**YOUR TASK:**
Leaving out the pictures, retype the lines from the beginning of the listing through the line containing "torch(f1, f1.P((268, 1236, 2.80)), f1.inv.to_3x3()".

**DATA EXCERPT:**
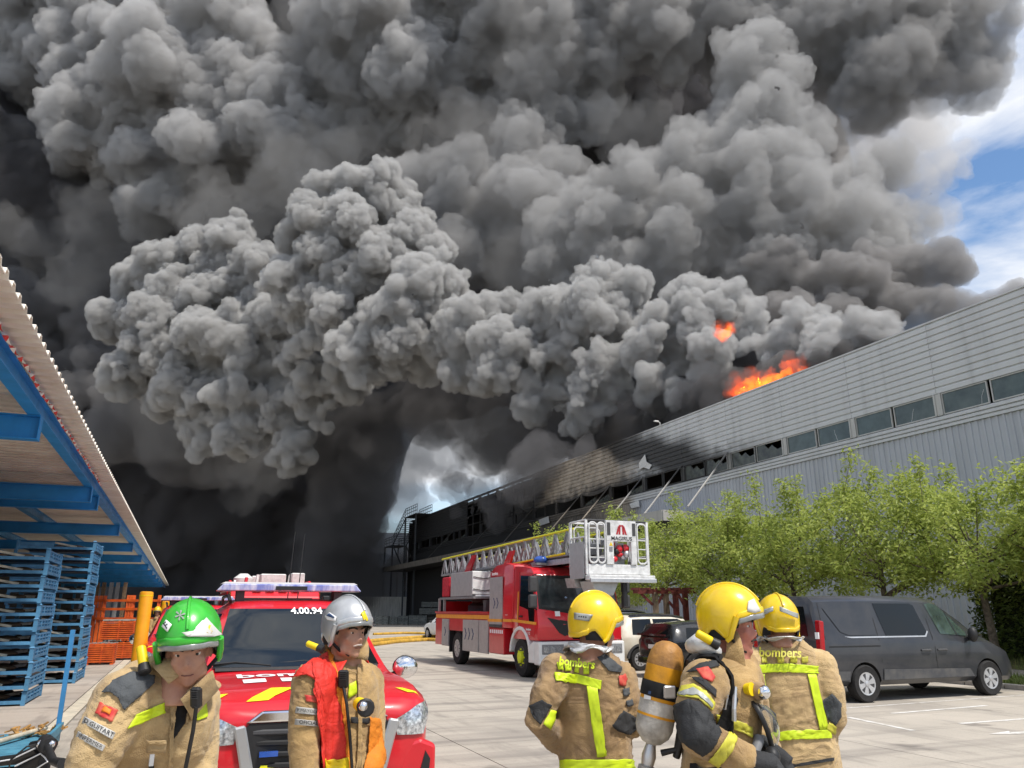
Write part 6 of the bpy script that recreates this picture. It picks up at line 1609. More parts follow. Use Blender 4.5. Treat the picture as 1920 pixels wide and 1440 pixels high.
f1.decal('jacket_zip', [(280, 1424), (288, 1424), (290, 1452), (280, 1452)], j1, M_black, 2, .012)
MB().box(f1.P((284, 1425, 2.80)), (.014, .014, .035)).build('zip_pull', M_alu, f1.root)
torch(f1, f1.P((268, 1236, 2.80)), f1.inv.to_3x3() @ (AX_R*.35 - AX_U*.75 - AX_G*.5), .95)

# ---- the officer in the silver helmet and red vest
f2 = Figure('person in silver helmet and red tabard over tan fire jacket, looking aside', (640, 1143, 3.92), 45, (634, 1500, 3.92))
f2.slim = .88
HM2 = f2.head_M((650, 1188, 3.86), 52, 2)
T2 = [(628, 1530, 3.92, .215, .165), (630, 1460, 3.92, .205, .155), (636, 1390, 3.92, .20, .15), (640, 1320, 3.92, .21, .15), (644, 1275, 3.92, .19, .135), (648, 1248, 3.92, .14, .115), (652, 1234, 3.91, .095, .09)]
A2_ = [[(586, 1283, 3.76), (574, 1335, 3.72), (570, 1385, 3.70), (572, 1480, 3.66)], [(684, 1283, 4.06), (693, 1340, 4.05), (694, 1400, 4.0), (682, 1460, 3.85)]]
b2, j2 = jacket_and_body(f2, T2, A2_, HM2, M_tan, (652, 1237, 3.91), (.009, 11, 5.2), jaw=1.05)
eyes(f2, HM2, mous=M_stub)
h2, sp2, H2 = helmet(f2, HM2, M_silh, scale=.98)
f2.decal('helmet_sticker', [(611, 1156), (620, 1149), (632, 1157), (630, 1165), (616, 1163)], h2, M_wht, 2, .004, parent=h2); f2.decal('sticker_print', [(614, 1155), (620, 1151), (629, 1157), (627, 1160)], h2, M_navy, 2, .008, parent=h2)
f2.decal('helmet_front_plate', [(676, 1150), (682, 1146), (688, 1160), (690, 1170), (682, 1168)], h2, M_yel, 2, .004, parent=h2)
R = []
for (x, y, d, hw, hd), g in zip([(628, 1500, 3.92, .24, .185)] + [(a, b, c, w + .018, h + .018) for a, b, c, w, h in T2[1:]], range(7)):
    c = f2.P((x, y, d)); R.append([c + Vector((hw * math.cos(a), hd * math.sin(a), .01 * math.sin(a * 3))) for a in np.linspace(math.radians(15), math.radians(236), 40)])
# the tabard clears the arms by following the jacket's own skin
mb = MB(); mb.loft(R, cap=False, closed=False)
vb_ = []
for v in mb.v:
    v = Vector(v); hn = BV[j2.name].find_nearest(v)
    vb_.append(v if hn[3] > .03 or (v - hn[0]).dot(hn[1]) > .008 else hn[0] + hn[1] * .012)
mb.v = [tuple(v) for v in vb_]; vest = f2.add(mb, 'tabard', M_vest, 60); so = vest.modifiers.new('t', 'SOLIDIFY'); so.thickness = .006; bvh(vest)
f2.decal('tabard_front', [(586, 1246), (616, 1226), (628, 1262), (640, 1327), (648, 1393), (650, 1446), (598, 1446), (603, 1343), (601, 1293), (592, 1262)], j2, M_vest, 5, .020)
f2.decal('tabard_shoulder', [(553, 1272), (566, 1256), (592, 1238), (618, 1228), (606, 1290), (596, 1278), (576, 1268)], j2, M_vest, 3, .016)
f2.decal('tabard_edge', [(617, 1227), (624, 1234), (640, 1290), (652, 1393), (655, 1446), (648, 1446), (646, 1393), (634, 1310)], j2, M_orvest, 4, .024)
f2.decal('tabard_stripe', [(598, 1424), (648, 1420), (650, 1440), (599, 1444)], j2, M_yel, 3, .026)
f2.decal('tabard_flap', [(690, 1343), (708, 1348), (722, 1446), (684, 1446)], j2, M_orvest, 4, .016)
plate(f2, 'P.MAYOLAS', [(553, 1337), (555, 1325), (604, 1330), (604, 1342)], 579, 1333.5, 5, 8.6, j2); plate(f2, 'OFICIAL', [(552, 1359), (553, 1348), (605, 1353), (604, 1363)], 579, 1355.5, 5, 10, j2, .1)
f2.decal('red_badge', [(572, 1303), (598, 1305), (599, 1318), (574, 1316)], j2, M_patchred, 3, .005)
f2.decal('reflective_tape', [(652, 1284), (666, 1276), (668, 1300), (652, 1308)], j2, M_lime, 3, .006)
f2.decal('chest_pocket', [(656, 1345), (690, 1345), (690, 1356), (656, 1356)], j2, M_char, 2, .010); f2.decal('front_placket', [(668, 1250), (675, 1250), (676, 1440), (668, 1440)], j2, M_tan, 4, .012)
radio(f2, (644, 1273, 3.74), 19, 34, j2, [(644, 1288, 3.74), (650, 1320, 3.72), (656, 1380, 3.74), (660, 1440, 3.76)])
tq = torch(f2, f2.P((679, 1323, 3.66)), f2.inv.to_3x3() @ (AX_R*.35 - AX_G*.9), 1.7); mb = MB(); c = f2.P((681, 1324, 3.57)); mb.ball(c, .022, 10, 7); mb.build('torch_lens', M_chrome, tq, smooth=60)
torch(f2, f2.P((590, 1212, 3.76)), f2.inv.to_3x3() @ (AX_R*.85 - AX_U*.3 - AX_G*.3), .85)

# ---- the firefighter seen from behind, head turned
f3 = Figure('person in yellow helmet and brown fire jacket seen from behind with elbow out', (1112, 1143, 3.92), 165, (1118, 1500, 3.92))
f3.slim = .88
HM3 = f3.head_M((1116, 1181, 3.88), 112, 8)
T3 = [(1122, 1530, 3.92, .205, .165), (1120, 1470, 3.92, .20, .155), (1116, 1395, 3.92, .19, .145), (1110, 1320, 3.92, .205, .15), (1106, 1270, 3.92, .19, .135), (1104, 1238, 3.90, .165, .115), (1104, 1222, 3.88, .10, .095)]
A3 = [[(1046, 1263, 3.86), (1020, 1312, 3.78), (1008, 1345, 3.74), (1046, 1392, 3.98)], [(1160, 1275, 3.98), (1176, 1320, 3.92), (1186, 1358, 3.90), (1192, 1350, 4.20)]]
b3, j3 = jacket_and_body(f3, T3, A3, HM3, M_brown, (1106, 1224, 3.88), (.0095, 11, 9.1), vox_body=.0095, collar=False, sleeve_r=(.086, .073, .065, .056))
h3, sp3, H3 = helmet(f3, HM3, M_yelh)
cape(f3, HM3, (1104, 1224, 3.88), .100, .1, .125)
f3.decal('helmet_sticker', [(1078, 1149), (1112, 1153), (1104, 1165), (1078, 1161)], h3, M_grtape, 2, .004, parent=h3)
f3.decal_text('sticker_lettering', '••••', 12, 1092, 1157, .1, h3, M_black, 1, 0, .008, h3)
f3.decal_text('back_lettering', 'bombers', 23, 1082, 1243, .12, j3, M_lime, .82, .5, .014)
for x, y in ((1050, 1249), (1064, 1252), (1080, 1254), (1099, 1257)): f3.decal('back_block', [(x - 5, y - 6), (x + 6, y - 5), (x + 6, y + 7), (x - 5, y + 6)], j3, M_lime, 2, .006)
f3.decal('reflective_tape', [(1040, 1262), (1085, 1264), (1128, 1276), (1126, 1293), (1084, 1281), (1042, 1277)], j3, M_lime, 5, .005)
f3.decal('reflective_tape', [(1100, 1287), (1120, 1290), (1138, 1418), (1120, 1420)], j3, M_lime, 5, .006)
f3.decal('reflective_tape', [(1052, 1424), (1190, 1424), (1192, 1446), (1052, 1446)], j3, M_lime, 5, .006)
f3.decal('reflective_tape', [(1018, 1358), (1032, 1330), (1046, 1334), (1030, 1366)], j3, M_lime, 3, .007)
f3.decal('elbow_patch', [(993, 1324), (1016, 1312), (1034, 1322), (1028, 1332), (1014, 1360), (1000, 1345)], j3, M_char, 4, .005)
f3.decal('shoulder_patch', [(1112, 1224), (1132, 1226), (1164, 1252), (1162, 1262), (1140, 1258)], j3, M_slate, 4, .005)
f3.decal('red_badge', [(1158, 1268), (1170, 1264), (1176, 1276), (1170, 1288), (1160, 1284)], j3, M_patchred, 3, .006)
f3.decal('name_plate', [(1166, 1292), (1178, 1290), (1180, 1302), (1168, 1305)], j3, M_slate, 2, .006); f3.decal('name_plate', [(1172, 1315), (1184, 1311), (1187, 1321), (1175, 1326)], j3, M_slate, 2, .006)
f3.decal('elbow_patch', [(1147, 1360), (1168, 1332), (1198, 1348), (1196, 1366), (1180, 1378), (1160, 1372)], j3, M_char, 4, .005)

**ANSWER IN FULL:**
Write part 6 of the bpy script that recreates this picture. It picks up at line 1609. More parts follow. Use Blender 4.5. Treat the picture as 1920 pixels wide and 1440 pixels high.
f1.decal('jacket_zip', [(280, 1424), (288, 1424), (290, 1452), (280, 1452)], j1, M_black, 2, .012)
MB().box(f1.P((284, 1425, 2.80)), (.014, .014, .035)).build('zip_pull', M_alu, f1.root)
torch(f1, f1.P((268, 1236, 2.80)), f1.inv.to_3x3() @ (AX_R*.35 - AX_U*.75 - AX_G*.5), .95)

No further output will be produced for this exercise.